Psalm 106:39 “Thus they were defiled by their own works, And played the harlot by their own deeds.”

Matt 15:9 and Isa. 29:13 “And in vain they worship Me, Teaching as doctrines the commandments of men.”

Jer 44:17 “But we will certainly do whatever has gone out of our own mouth, to burn incense to the queen of heaven and pour out drink offerings to her, as we have done, we and our fathers, our kings and our princes, in the cities of Judah and in the streets of Jerusalem. For then we had plenty of food, were well-off, and saw no trouble.”

1 Pet 1:18 “…knowing that you were not redeemed with corruptible things, like silver or gold, from your aimless conduct received by tradition from your fathers…”

Gal 1:13-14 “For you have heard of my former manner of life in Judaism, how I used to persecute the church of God beyond measure and tried to destroy it; and I was advancing in Judaism beyond many of my contemporaries among my countrymen, being more extremely zealous for my ancestral traditions.”

Col 2:20-23 “If you have died with Christ to the elementary principles of the world, why, as if you were living in the world, do you submit yourself to decrees, such as, ‘Do not handle, do not taste, do not touch!’ (which all refer to things destined to perish with use) – in accordance with the commandments and teachings of men? These things indeed have an appearance of wisdom in self-imposed religion, false humility, and neglect of the body, but are of no value against the indulgence of the flesh.”

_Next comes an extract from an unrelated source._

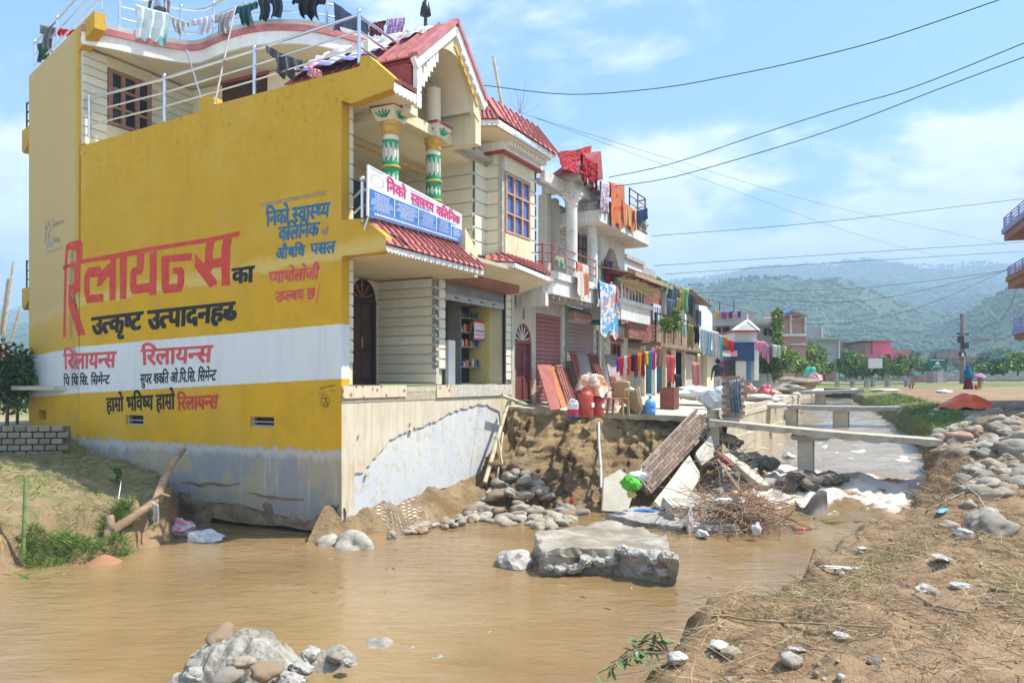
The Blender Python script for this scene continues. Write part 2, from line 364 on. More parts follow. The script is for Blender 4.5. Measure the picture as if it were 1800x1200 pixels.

[1] Lutheran, Anglican, and Catholic churches have followed this principle, historically. Many evangelical churches today now follow this principle.

[2] See


[4] See his sermon from June 14, 1863.

[5] On a personal note, this principle and the passages that support it constrain me from doing things that I see as additions to God’s word – like Christmas, Easter, wedding rings, etc. But it may be wrong to expect all Christians to come to the same conclusion on a matter that is derived synthetically from many passages in the Bible. When it comes to the application of the regulative principle, that must be a matter of the Spirit’s leading and one’s own conscience. For those who desire to know where my personal convictions are coming from, I am articulating the good side of the regulative principle to the best of my ability, and giving all the relevant Scripture proofs. I pray that these Scriptures might sculpt and form greater Christ-likeness in all Christians who consider them with an eye to the praise of their Creator and the Creator of worship itself.